Twenty Years / Claudia Cadelo

Photo: Penultimos Dias

I’ve made quite an effort not to write about Fidel Castro. First, because I’m not capable of saying anything serious about his persona (sometimes I would like to take him less lightly); second, because reading his “Reflections” has the same affect on me as do some science fiction fanzines (I like the genre), and third, because the Commander-in-Chief is today, despite himself, a ghost from the past of Cuban politics.
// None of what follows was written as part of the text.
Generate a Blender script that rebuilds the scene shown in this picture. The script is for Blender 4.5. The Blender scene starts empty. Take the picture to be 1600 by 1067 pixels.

But he won’t stop talking! He publishes books, predicts the future of the human race, speaks about himself, confuses José Martí with Lenin, changes the past, annuls the future, and has a temper tantrum in the present because he is running out of time. He continues to appear over and over in scenes more like the theater of the absurd than the desperate politics of a system in ruins. Whether at the aquarium, or at a special session of the National Assembly, the costumes are worn at the seams, but the piece is played as if elegantly staged. Always surrounded by bodyguards (we call them “avatars” for their physical appearance), the old man doesn’t fall down but slips through the recesses of his mind, destroyed by power. After so many years enjoying the life of a Messiah, it is impossible for Fidel Castro to now assume that his death will not change the course of history, that the Year Zero will not be repeated, that Cuba will continue on its path and that his brother will or will not make some changes when he no longer exists (before himself being absorbed by the Change once he’s left alone). He has written his apocalyptic script like a prelude to departure. He will not take us with him because he can’t, but until the last instant of his earthly existence he will assign roles, cut off heads, vilify his enemies and announce — through some kind of amazing theory — the end of the world. He will die, but not before trying to make us believe that all of humanity is going with him into the grave.

Isolated from everything, his reality has become a mirror of a future where his image is not included. It no longer matters that the history of the Cold War is a rotting corpse that will never be revived. His only option is to construct a scene where he is not the premonition of his own illness, but rather the illness of the rest of us: nuclear war as a palliative of the mortality of a single human being. Whether well constructed or not, fear and opportunism will do the dirty work. Each one of the actors in his staged scenes follows his script exactly, from asking the entire Cuban art world to reproduce the Cuban Five, to requesting, tearfully, to be allowed to kiss the Commander.

In the government they’re pulling their hair out trying to prevent the economy from a near-term collapse, the power is rearranging itself, and corruption is becoming the new face of island totalitarianism. Meanwhile, at the University of Havana Fidel Castro, looking for his own eternity on the earth that is going to swallow him, reminds us that “…the hard work of warning humanity of the real danger that it faces falls on Cuba, and in this effort we must not lose heart.” But the stage machinery of his act dissolves on the faces of this audience of bored twenty-somethings; they do not feel beholden, they long to leave the country by any door, and their memory of nuclear confrontation comes down to the movie “Lisanka.” Comrade Fidel faces a public that cares not a whit about his misunderstood mortality and his prediction of nuclear catastrophe, because the only bottomless thing about the University of Havana student body is their twenty years.